Task —
Return the material exactly as supplied, apart from the pictures, which are omitted.

········

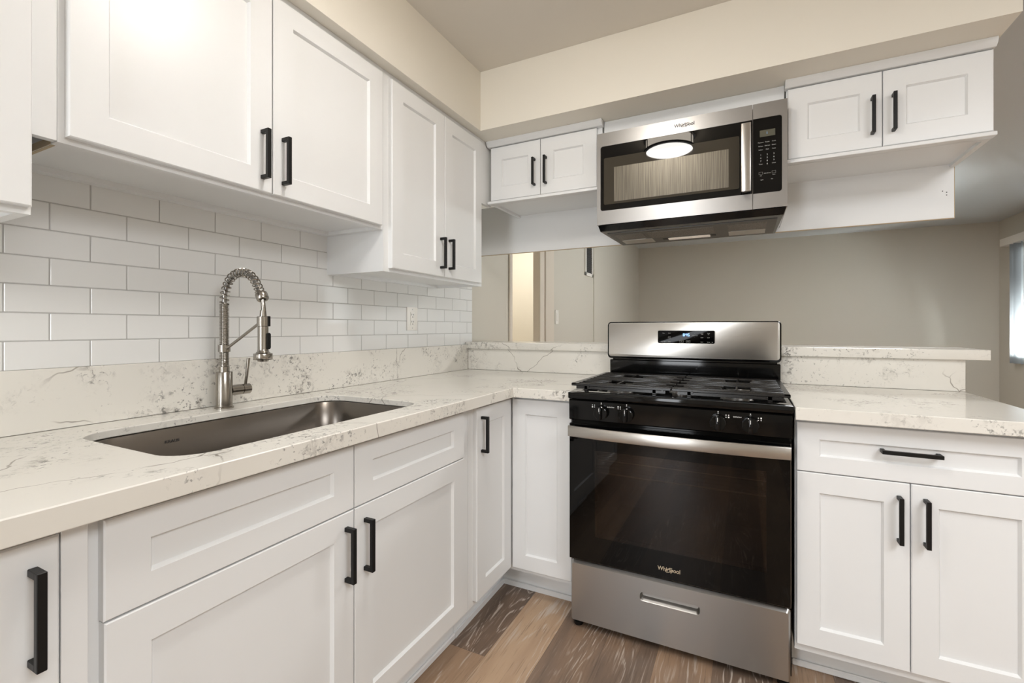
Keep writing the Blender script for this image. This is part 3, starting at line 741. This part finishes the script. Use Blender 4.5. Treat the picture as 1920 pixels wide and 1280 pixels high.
# ================================================================== RANGE
t0 = thing('gas_range', 'freestanding gas range with black top, glass oven door and stainless trim', 'range', (1.303, -.35, 0))
RX0, RX1 = .9235, 1.6815
bm = bmnew(); bx(bm, RX0+.003, RX1-.003, -.66, -.045, .035, .26); bx(bm, RX0+.003, RX1-.003, -.66, -.045, .72, .895)
bx(bm, RX0+.003, RX0+.05, -.66, -.045, .25, .73); bx(bm, RX1-.05, RX1-.003, -.66, -.045, .25, .73); bx(bm, RX0+.003, RX1-.003, -.10, -.045, .25, .73); obj('body', bm, 'glossblk', t0)
RZ1, RZ2 = .5905, .641
# oven cavity and racks
bm = bmnew()
ca = (RX0+.055, RX1-.055, -.64, -.11, .275, .715)
t = bmesh.new(); bx(t, *ca); bmesh.ops.delete(t, geom=[f for f in t.faces if all(v.co.y < -.635 for v in f.verts)], context='FACES_ONLY'); merge(bm, t)
obj('oven_cavity', bm, 'darkin', t0)
for z, rr in ((RZ1, .0030), (RZ2, .0016)):
    bm = bmnew()
    for y in [-.56 + .05*k for k in range(9)]: tube(bm, [(RX0+.06, y, z), (RX1-.06, y, z)], .0018, 6)
    for x in (RX0+.08, 1.3, RX1-.08): tube(bm, [(x, -.60, z-.004), (x, -.14, z-.004)], .0025, 6)
    rk = obj('oven_rack', bm, 'darkin', t0)
    bm = bmnew(); tube(bm, [(RX0+.06, -.612, z), (RX1-.06, -.612, z)], rr, 8); obj('front_rail', bm, 'rack', rk)
# drawer with recessed grip
def front_panel(x0, x1, z0, z1, hx0, hx1, hz0, hz1, yf, yb, edge=.010):
    bm = bmnew(); t = bmesh.new()
    Po = rrect(x0, x1, z0, z1, .008, 5, (.010, .010, .003, .003)); Pi = rrect(x0+edge*.6, x1-edge*.6, z0+.002, z1-edge, .006, 5, (.008, .008, .002, .002))
    Ph = rrect(hx0, hx1, hz0, hz1, .011, 6)
    V = lambda P, y: [t.verts.new((a, y, b)) for a, b in P]
    A, B = V(Po, yf+.010), V(Pi, yf)
    C_ = V(Po, yb); n = len(A)
    for k in range(n):
        t.faces.new((A[k], A[(k+1) % n], B[(k+1) % n], B[k])); t.faces.new((C_[k], C_[(k+1) % n], A[(k+1) % n], A[k]))
    H = V(Ph, yf); m = len(H)
    eB = [t.edges.get((B[k], B[(k+1) % n])) for k in range(n)]; eH = [t.edges.new((H[k], H[(k+1) % m])) for k in range(m)]
    bmesh.ops.triangle_fill(t, use_beauty=True, edges=eB+eH)
    H0 = V(rrect(hx0+.0015, hx1-.0015, hz0+.0015, hz1-.0015, .010, 6), yf+.002)
    H1 = V(rrect(hx0+.006, hx1-.006, hz0+.010, hz1-.002, .007, 6), yf+.020)
    for P_, Q_ in ((H, H0), (H0, H1)):
        for k in range(m): t.faces.new((P_[k], P_[(k+1) % m], Q_[(k+1) % m], Q_[k]))
    t.faces.new(H1)
    merge(bm, t); return bm
bm = front_panel(.9290, 1.6740, .0300, .2610, 1.196, 1.402, .1715, .2035, -.688, -.662)
obj('storage_drawer', bm, 'steelv', t0, ang=30)
# oven door
bm = bmnew()
DX0, DX1, DZ0, DZ1, DY = .9295, 1.6735, .276, .796, -.700
wx0, wx1, wz0, wz1 = 1.030, 1.605, .372, .700
P = [(DX0, DX1, DZ0, wz0), (DX0, DX1, wz1, DZ1), (DX0, wx0, wz0, wz1), (wx1, DX1, wz0, wz1)]
for q in P: bx(bm, q[0], q[1], DY, -.664, q[2], q[3])
bmesh.ops.remove_doubles(bm, verts=bm.verts, dist=1e-5)
od = obj('oven_door', bm, 'glassblk', t0)
bm = bmnew(); bx(bm, wx0, wx1, DY+.0002, DY+.004, wz0, wz1); obj('oven_window', bm, 'dglass', od)
bm = bmnew()
for k in range(2):
    tube(bm, [(DX0-.0002, DY+.001, DZ0), (DX0-.0002, DY+.001, DZ1)][::1], .0006, 6) if k == 0 else tube(bm, [(DX1, DY+.001, DZ0), (DX1, DY+.001, DZ1)], .0008, 6)
tube(bm, [(DX0, DY+.001, DZ0), (DX1, DY+.001, DZ0)], .0008, 6); obj('door_trim', bm, 'steel', od)
# bowed flat handle
bm = bmnew(); t = bmesh.new(); n = 24; rows = []
for k in range(n+1):
    s = k/n; x = .9300 + (1.6735-.9300)*s; bow = .022*math.sin(PI*s)**.8
    yo = -.722 - bow
    z0_, z1_ = .7495, .7895
    rows.append([t.verts.new((x, yo+.010, z0_)), t.verts.new((x, yo+.002, z0_)), t.verts.new((x, yo, z0_+.003)), t.verts.new((x, yo, z1_-.003)), t.verts.new((x, yo+.002, z1_)), t.verts.new((x, yo+.010, z1_))])
for A, B in zip(rows, rows[1:]):
    for k in range(6): t.faces.new((A[k], A[(k+1) % 6], B[(k+1) % 6], B[k]))
t.faces.new(rows[0]); t.faces.new(rows[-1][::-1]); merge(bm, t)
for x in (.9310, 1.6535): bx(bm, x, x+.019, -.715, DY+.0005, .752, .787)
obj('handle', bm, 'steel', od)
bm = bmnew(); text_into(bm, 'Whirlpool', (1.301, DY-.0004, .3115), .0205, EX, EZ, -EY, .0003, bold=.0002, squash=.9); swoosh(bm, 1.302, DY-.0006, .3105, .0135, .0058, .0009, .5)
obj('logo', bm, 'gold', od)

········

Answer to the exercise —
Keep writing the Blender script for this image. This is part 3, starting at line 741. This part finishes the script. Use Blender 4.5. Treat the picture as 1920 pixels wide and 1280 pixels high.
# ================================================================== RANGE
t0 = thing('gas_range', 'freestanding gas range with black top, glass oven door and stainless trim', 'range', (1.303, -.35, 0))
RX0, RX1 = .9235, 1.6815
bm = bmnew(); bx(bm, RX0+.003, RX1-.003, -.66, -.045, .035, .26); bx(bm, RX0+.003, RX1-.003, -.66, -.045, .72, .895)
bx(bm, RX0+.003, RX0+.05, -.66, -.045, .25, .73); bx(bm, RX1-.05, RX1-.003, -.66, -.045, .25, .73); bx(bm, RX0+.003, RX1-.003, -.10, -.045, .25, .73); obj('body', bm, 'glossblk', t0)
RZ1, RZ2 = .5905, .641
# oven cavity and racks
bm = bmnew()
ca = (RX0+.055, RX1-.055, -.64, -.11, .275, .715)
t = bmesh.new(); bx(t, *ca); bmesh.ops.delete(t, geom=[f for f in t.faces if all(v.co.y < -.635 for v in f.verts)], context='FACES_ONLY'); merge(bm, t)
obj('oven_cavity', bm, 'darkin', t0)
for z, rr in ((RZ1, .0030), (RZ2, .0016)):
    bm = bmnew()
    for y in [-.56 + .05*k for k in range(9)]: tube(bm, [(RX0+.06, y, z), (RX1-.06, y, z)], .0018, 6)
    for x in (RX0+.08, 1.3, RX1-.08): tube(bm, [(x, -.60, z-.004), (x, -.14, z-.004)], .0025, 6)
    rk = obj('oven_rack', bm, 'darkin', t0)
    bm = bmnew(); tube(bm, [(RX0+.06, -.612, z), (RX1-.06, -.612, z)], rr, 8); obj('front_rail', bm, 'rack', rk)
# drawer with recessed grip
def front_panel(x0, x1, z0, z1, hx0, hx1, hz0, hz1, yf, yb, edge=.010):
    bm = bmnew(); t = bmesh.new()
    Po = rrect(x0, x1, z0, z1, .008, 5, (.010, .010, .003, .003)); Pi = rrect(x0+edge*.6, x1-edge*.6, z0+.002, z1-edge, .006, 5, (.008, .008, .002, .002))
    Ph = rrect(hx0, hx1, hz0, hz1, .011, 6)
    V = lambda P, y: [t.verts.new((a, y, b)) for a, b in P]
    A, B = V(Po, yf+.010), V(Pi, yf)
    C_ = V(Po, yb); n = len(A)
    for k in range(n):
        t.faces.new((A[k], A[(k+1) % n], B[(k+1) % n], B[k])); t.faces.new((C_[k], C_[(k+1) % n], A[(k+1) % n], A[k]))
    H = V(Ph, yf); m = len(H)
    eB = [t.edges.get((B[k], B[(k+1) % n])) for k in range(n)]; eH = [t.edges.new((H[k], H[(k+1) % m])) for k in range(m)]
    bmesh.ops.triangle_fill(t, use_beauty=True, edges=eB+eH)
    H0 = V(rrect(hx0+.0015, hx1-.0015, hz0+.0015, hz1-.0015, .010, 6), yf+.002)
    H1 = V(rrect(hx0+.006, hx1-.006, hz0+.010, hz1-.002, .007, 6), yf+.020)
    for P_, Q_ in ((H, H0), (H0, H1)):
        for k in range(m): t.faces.new((P_[k], P_[(k+1) % m], Q_[(k+1) % m], Q_[k]))
    t.faces.new(H1)
    merge(bm, t); return bm
bm = front_panel(.9290, 1.6740, .0300, .2610, 1.196, 1.402, .1715, .2035, -.688, -.662)
obj('storage_drawer', bm, 'steelv', t0, ang=30)
# oven door
bm = bmnew()
DX0, DX1, DZ0, DZ1, DY = .9295, 1.6735, .276, .796, -.700
wx0, wx1, wz0, wz1 = 1.030, 1.605, .372, .700
P = [(DX0, DX1, DZ0, wz0), (DX0, DX1, wz1, DZ1), (DX0, wx0, wz0, wz1), (wx1, DX1, wz0, wz1)]
for q in P: bx(bm, q[0], q[1], DY, -.664, q[2], q[3])
bmesh.ops.remove_doubles(bm, verts=bm.verts, dist=1e-5)
od = obj('oven_door', bm, 'glassblk', t0)
bm = bmnew(); bx(bm, wx0, wx1, DY+.0002, DY+.004, wz0, wz1); obj('oven_window', bm, 'dglass', od)
bm = bmnew()
for k in range(2):
    tube(bm, [(DX0-.0002, DY+.001, DZ0), (DX0-.0002, DY+.001, DZ1)][::1], .0006, 6) if k == 0 else tube(bm, [(DX1, DY+.001, DZ0), (DX1, DY+.001, DZ1)], .0008, 6)
tube(bm, [(DX0, DY+.001, DZ0), (DX1, DY+.001, DZ0)], .0008, 6); obj('door_trim', bm, 'steel', od)
# bowed flat handle
bm = bmnew(); t = bmesh.new(); n = 24; rows = []
for k in range(n+1):
    s = k/n; x = .9300 + (1.6735-.9300)*s; bow = .022*math.sin(PI*s)**.8
    yo = -.722 - bow
    z0_, z1_ = .7495, .7895
    rows.append([t.verts.new((x, yo+.010, z0_)), t.verts.new((x, yo+.002, z0_)), t.verts.new((x, yo, z0_+.003)), t.verts.new((x, yo, z1_-.003)), t.verts.new((x, yo+.002, z1_)), t.verts.new((x, yo+.010, z1_))])
for A, B in zip(rows, rows[1:]):
    for k in range(6): t.faces.new((A[k], A[(k+1) % 6], B[(k+1) % 6], B[k]))
t.faces.new(rows[0]); t.faces.new(rows[-1][::-1]); merge(bm, t)
for x in (.9310, 1.6535): bx(bm, x, x+.019, -.715, DY+.0005, .752, .787)
obj('handle', bm, 'steel', od)
bm = bmnew(); text_into(bm, 'Whirlpool', (1.301, DY-.0004, .3115), .0205, EX, EZ, -EY, .0003, bold=.0002, squash=.9); swoosh(bm, 1.302, DY-.0006, .3105, .0135, .0058, .0009, .5)
obj('logo', bm, 'gold', od)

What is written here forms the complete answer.